Only after you have established inbound brand demand on your own, because a talent management agency taking 20 percent of every brand deal for the life of the contract adds up fast. A creator earning £40,000 a year from brand deals pays £8,000 a year to the agency on that arrangement, every year, including on deals the creator sourced. Two of the eight agencies on this list lean talent-management-first (Whalar, Influencer.com); the other six are brand-management-first, meaning their contract is with the brand rather than with the creator. The brand-management-first agencies are inbound routes to brand briefs without exclusive representation; the talent-management-first agencies want a multi-year exclusive before pitching brands on your behalf. Both can be right depending on what you are solving for.
A marketplace like Collabios is the agency-alternative on the creator side. You publish a public rate card, list yourself for inbound brand discovery filtered by niche, city, follower tier and platform, and accept or decline briefs direct. No agency takes a commission, no exclusivity contract locks you in. The trade-off is that the marketplace does not negotiate on your behalf — you handle the brief, the contract, the disclosure copy and the kill-fee terms yourself. For creators comfortable handling 30-60 minutes of admin per booking, the marketplace economics beat the agency commission. For creators who genuinely cannot or will not handle that admin, an agency that takes 20 percent and handles it for you is the right call.
Most of the eight verified UK agencies will work with micro creators when the campaign brief calls for them, but few represent micro creators on an exclusive talent-management basis. The economics are structural: a 15-20 percent commission on a £300 micro post is £45-60 per booking, and the agency cannot justify the account-management overhead at that scale. That is why most UK micro and mid-tier creators source brand deals direct rather than through an agency manager, and why marketplaces and self-serve listing strategies dominate the micro segment in 2026. If you are a micro creator who has been approached by one of the agencies on this list, ask specifically whether you would be signed for exclusive representation or added to a creator roster the agency pitches campaign by campaign — the second is normal, the first is rare at micro tier.
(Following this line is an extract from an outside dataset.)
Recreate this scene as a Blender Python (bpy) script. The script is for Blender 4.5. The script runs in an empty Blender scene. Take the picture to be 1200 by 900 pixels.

The reputable ones do, and the eight on this list all build ASA Section 2 CAP Code disclosure (#ad placed before any branded mention or link, in the first frame of a Reel or Story) into the contracts they paper. Cheaper agencies outside the verified eight often do not, which puts the creator carrying the regulator-takedown risk directly. As a creator, before accepting any agency-booked brand deal, ask three questions: who reviews the post for ASA compliance before publication, what happens if the post is reported to the ASA after publication, and is the agency or the brand responsible for paying the rate card if the post is forced down and re-shoot is needed. The answers separate serious operators from name-only agencies.